Liam: "Wonderwall"? it all came from videos really. "Wonderwall" was a bit Burberry. I don't think we were paid then, so it's probably some Marks & Spencers job. Definitely Maybe, was just cords, maybe Clarks, then we started getting a few quid in. We were just wearing marks & Spencers V-necks, T-shirts, polo shirts, Wrangler cords, then the money started kicking in, yeah, and we got into the Burberry and stuff.

Slide Away

Album track: Definitely Maybe
Released: August 30, 1994
Highest chart position: 1
Produced by: Dave Batchelor and mixed by Owen Morris

Noel: "Slide Away" is the unsung hero on that album, round about the time, that was everybody's fu**ing tune, everybody's bird.Again it's about an imaginary individual, it's teenage love affair stuff that I wrote off the cuff in the studio. Johnny Marr gave me one of his guitars, he took it out of the case, and out came that song. he reckons he's due royalties! You know, we never get to sing it live, 'cos Liam won't sing it. he reckons it drags on a bit. He was 19 when you first heard him sing it, and he's 35 next year! There's that line - "Let me be the one that shines with you" - well, liam reckons he spontaneously came up with that. But I've got a demo where I can clearly can be heard singing it. It's just a fucking tune, man.

Liam: Classic. F**king top vocal. We should do it more often. For the birds man, for the lovers.

Cigarettes And Alcohol

Single taken from the album: Definitely Maybe
Single released: October 10, 1994
Highest chart position: 7
Produced by: Oasis/Mark Coyle

Noel: I remember bringing it to the lads in the rehearsal room, and Bonehead always use to do this thing where I'd come in with a tune and I'd say I got a new tune 'ere' and he'd go, "What's it called?" and I'd say, like "Fu**ing whatever", and he'd go "Fu**ing whatever!" So this time, I called him, I was really excited: " I've fu**ing written a blinder man! Fu**ing bloody brilliant!" And he says "What's it called?" I say: "Cigarettes And Alcohol". So he goes to our kid and says: "'Cigarettes And Alcohol', have you 'eard this?" And it started up with the riff, and the guitar, and he was going "Woah, woah, woah, woah, woah - you can't fu**ing do that, that's fu**ing T.Rex!" I said, "I don't give a f**k, it's fu**ing Oasis now!" I remember the first time Liam sung it, and it was one one of the first times I thought 'F**k me, he's got a good voice." The "aggravat-i-o-n", and the "sunsh-i-i-n-e", was mega, mega when I first heard it.

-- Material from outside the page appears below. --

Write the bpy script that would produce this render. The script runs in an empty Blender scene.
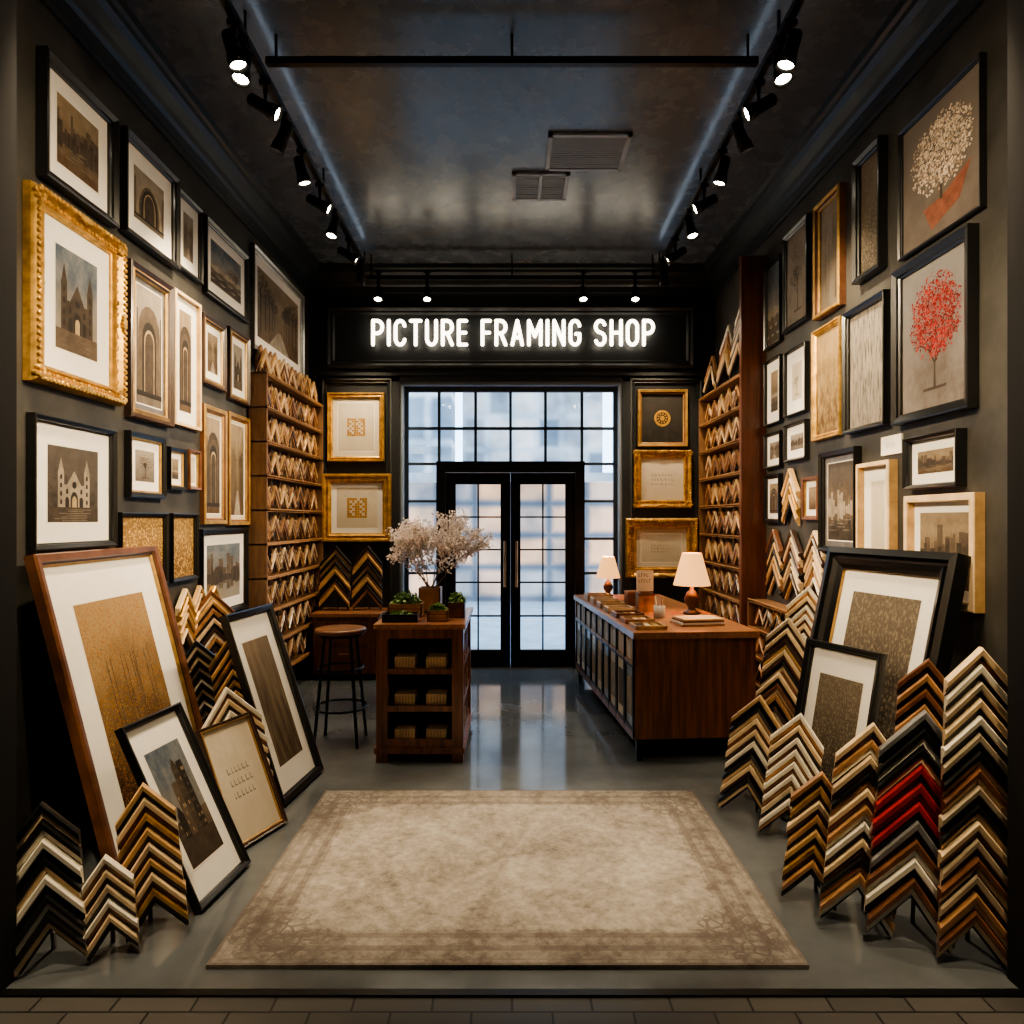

Liam: We were shitting over everyone else. All them other Manchester bands. The Stone Roses were the only other ones we gave a shit about, and they were splitting up. We never fu**ing hung out with other bands. They fu**ing hung out with us.

The Masterplan

B-side -
Wonderwall
Single released: October 30, 1995
Highest Chart Position: 2
Produced by: Owen Morris/Noel Gallagher

Noel: "Wonderwall", it had been deemed, was gonna be the next single, and it was back in the day when you to have three b-sides. D'you remember that? You had to have four tracks on a fu**ing CD. So we were one song short, and a session was booked in Maison Rouge in Fulham. We had one day recording, and one day mixing, to do this B-side, and I had no fu**ing songs left whatsoever, I had the songs that I wanted to be on Be Here Now, but I hadn't actually finished writing them. I thought at the time they were all fu**ing brilliant. So I just told myself I'll write this B-side when I get in there. I remember I was living in Camden, that was round about the time everybody was at my house, all the fu**ing time, it was brilliant. I remember going into the studio and that's what came out, and it still does my fu**ing hean in to this day, I remember McGee hearing it, going: "That's not a B-side man, you cannot put that out as a B-side." I remember, not quite shouting, but going "Look, you've fu**ing booked a studio, told me to write a song, I've written it, that's it." Y'know? But he was going: "Fucking hell, no way, man, it's go to go on the fu**ing album."

Liam: Big tune, man. Good Words. What's it about? Haven't got a clue.